One of A. E. Smith's personal projects was the improvement of the local cemetery. Evidently, some hasty burials during the flu epidemic of 1919-20 had aggravated disorganization at the graveyard. Smith brought strict regularity into the operation of the cemetery during his tenure as secretary-treasurer of the burial society. Headstones were straightened plots laid out precisely; records kept up-to-date. Perhaps most notably, Smith brought small spruce trees from Riding Mountain National Park and planted these where no trees grew before, giving the Reston Cemetery its distinctive appearance ever since.

The Butcher Shop

At first he used an old office, which had been used in the first years as the municipal office. He quickly turned the site into a proper butcher shop and here he operated until the fire of 1916, which destroyed much of the east side of Main Street.

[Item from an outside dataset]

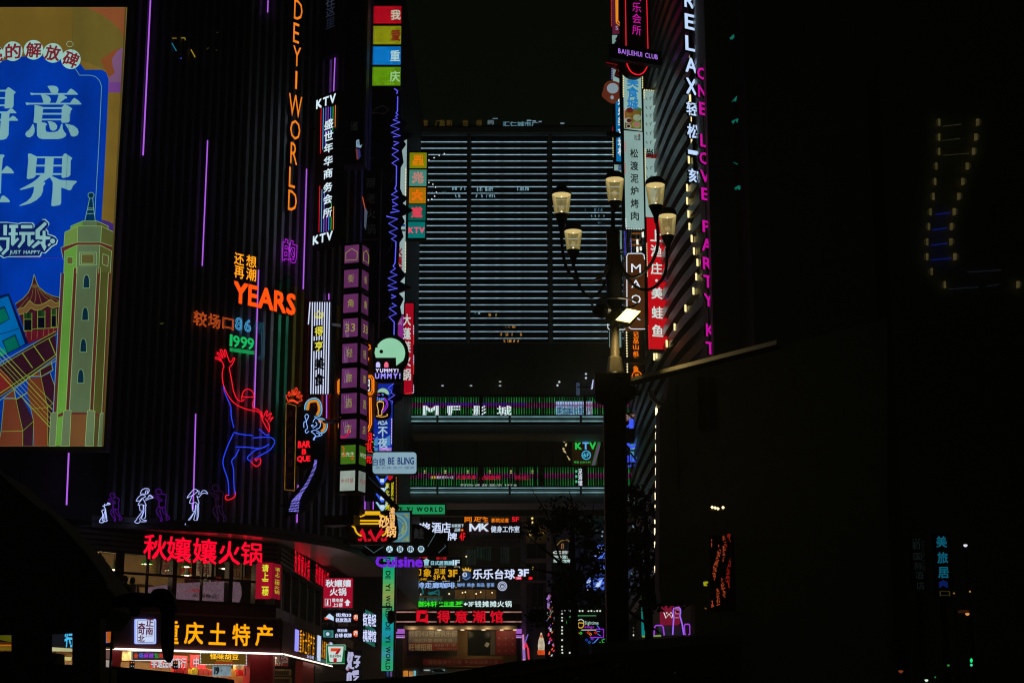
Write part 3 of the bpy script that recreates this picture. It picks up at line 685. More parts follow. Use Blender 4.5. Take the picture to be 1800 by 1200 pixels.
for p in ([(393, 82), (430, 80), (525, 125), (515, 200), (505, 300), (500, 400), (470, 425), (400, 440), (375, 430), (385, 320), (398, 180)],
          [(875, 122), (905, 80), (930, 82), (1020, 145), (995, 180), (990, 385), (960, 410), (880, 425), (865, 410), (870, 300)], R4(520, 122, 878, 145),
          [(635, 145), (757, 145), (750, 240), (745, 370), (735, 400), (705, 412), (610, 475), (638, 490), (632, 510), (608, 540), (605, 600), (580, 670), (520, 730), (430, 780), (340, 805), (275, 817), (270, 810), (380, 750), (440, 690), (470, 620), (480, 545), (350, 580), (285, 593), (275, 582), (340, 550), (450, 490), (530, 430), (570, 385), (625, 355)],
          R4(512, 238, 632, 262), R4(748, 238, 875, 262), R4(500, 356, 620, 382), R4(745, 356, 868, 382),
          [(735, 400), (850, 450), (1080, 465), (1083, 478), (1030, 530), (1000, 590), (975, 598), (862, 558), (860, 780), (840, 805), (760, 820), (725, 818), (720, 800), (740, 600), (742, 485), (700, 412)],
          [(-100, 92), (55, 95), (65, 115), (38, 150), (30, 250), (22, 325), (12, 640), (-100, 645)], [(22, 332), (85, 258), (105, 255), (165, 300), (198, 350), (190, 360), (-300, 356), (-300, 332)],
          [(-300, 740), (0, 740), (15, 690), (40, 667), (60, 672), (110, 710), (140, 750), (135, 765), (-300, 765)]):
    A.L(WC, c3(p), .10)
# logo
c4 = lambda p: T(0, 380, 8, p); c5 = lambda p: T(0, 480, 8, p); c6 = lambda p: T(0, 600, 6, p)
blob = [(-60, 82), (110, 82), (140, 88), (270, 100), (290, 88), (460, 90), (485, 115), (485, 155), (600, 42), (640, 40), (695, 95), (690, 130), (650, 175), (680, 210), (680, 250), (720, 260), (780, 285), (815, 340), (800, 395), (735, 430), (640, 525), (590, 515), (575, 560), (560, 572), (110, 575), (50, 592), (0, 560), (-60, 560)]
A.L((150, 190, 192), c4(blob)); cx0, cy0 = 380, 320
A.L((8, 28, 92), c4([(x + (10 if x < cx0 else -12), y + (11 if y < cy0 else -12)) for x, y in blob]))
for p in ([(130, 122), (255, 122), (255, 165), (218, 168), (218, 228), (250, 232), (250, 265), (215, 270), (215, 330), (250, 300), (270, 325), (180, 420), (155, 400), (155, 270), (122, 265), (122, 232), (155, 228), (155, 168), (130, 165)],
          R4(295, 125, 455, 172), [(270, 222), (487, 222), (485, 262), (430, 265), (430, 350), (455, 325), (487, 350), (410, 430), (385, 405), (385, 265), (355, 265), (350, 350), (270, 450), (245, 425), (305, 340), (305, 265), (270, 262)],
          [(630, 80), (660, 110), (560, 215), (560, 275), (600, 275), (600, 205), (640, 205), (640, 280), (710, 290), (705, 325), (640, 330), (636, 400), (600, 390), (598, 330), (500, 325), (500, 195)],
          [(540, 340), (580, 372), (470, 452), (442, 430)], [(560, 365), (590, 350), (655, 425), (625, 490)], [(48, 122), (100, 122), (96, 270), (48, 268)], [(-60, 298), (135, 298), (128, 465), (40, 552), (18, 522), (88, 450), (92, 332), (-60, 332)], [(-60, 400), (0, 410), (40, 465), (10, 500), (-60, 440)]):
    A.L((132, 182, 182), c4(p))
A.disc(BB, 92.5, 423.7, 4.4, 4.4, .004 + q[0] * .0022 + .003, 14)
A.L((120, 112, 48), [(92.5 + 4.3 * math.cos(i * .6), 423.7 + 4.3 * math.sin(i * .6)) for i in range(10)])
A.L((140, 180, 170), [(87.5, 426.5), (90, 429), (86, 433.5), (83.5, 431)])
A.N((70, 20, 130), [(28, 452.5), (60, 453.5), (108, 453.3)], .9)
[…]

He promptly set about building a new and better shop, a two story brick structure with a lean-to on the north side to house the Soon Restaurant. In June 1916, though the building was not complete, he was back there in business. 

After fifty-one years in business, Mr. Smith sold his butcher shop in 1950 but for a time continued in his insurance, which along with work in the Pipestone Municipal Council and other public duties, had more and more occupied his time as years
had gone by. It was because he always had able assistants in his shop that he was able to take time for so many public duties.

His advertisements in the Reston Recorder were always interesting and filled with philosophy. An example was, "Yes, we have a very fine town and we also have a very fine meat market — but both can be improved."

In 1908, he was advertising sirloin steaks at twelve and a half cents a pound. He also supplied the town with exotic meats for on Christmas, 1926, he was offering buffalo meat and dill
pickles to go with it.

Adapted from Trails Along the Pipestone, page 494, 601

 
A Beef Ring Building

 

In his youth in the Elm Valley district Alex would assist at a number of beef rings.

A beef ring facilitated the co-operative efforts of a rural community to ensure a supply of fresh beef in times before refrigerated storage was available. Each week during the summer a member of the Beef Ring supplied a steer to be kept overnight in the holding stall, killed and butchered in the compact but ingeniously equipped main room and then shared. Essentially a small slaughterhouse, like this structure in Gilbert Plains, completed in 1923, the utilitarian building thus belies its internal inventiveness: like the inclusion of a holding stall separate from the killing floor, the large wooden built-in hoist for lifting the carcass, a metal ring embedded in the concrete floor to secure the animal before slaughter, and the row of large nails along two walls, each numbered, where the members’ portions of beef were placed in sugar sacks.

Beef rings played an important role in rural food supply until the advent of home freezers and locker plants in the1940’s.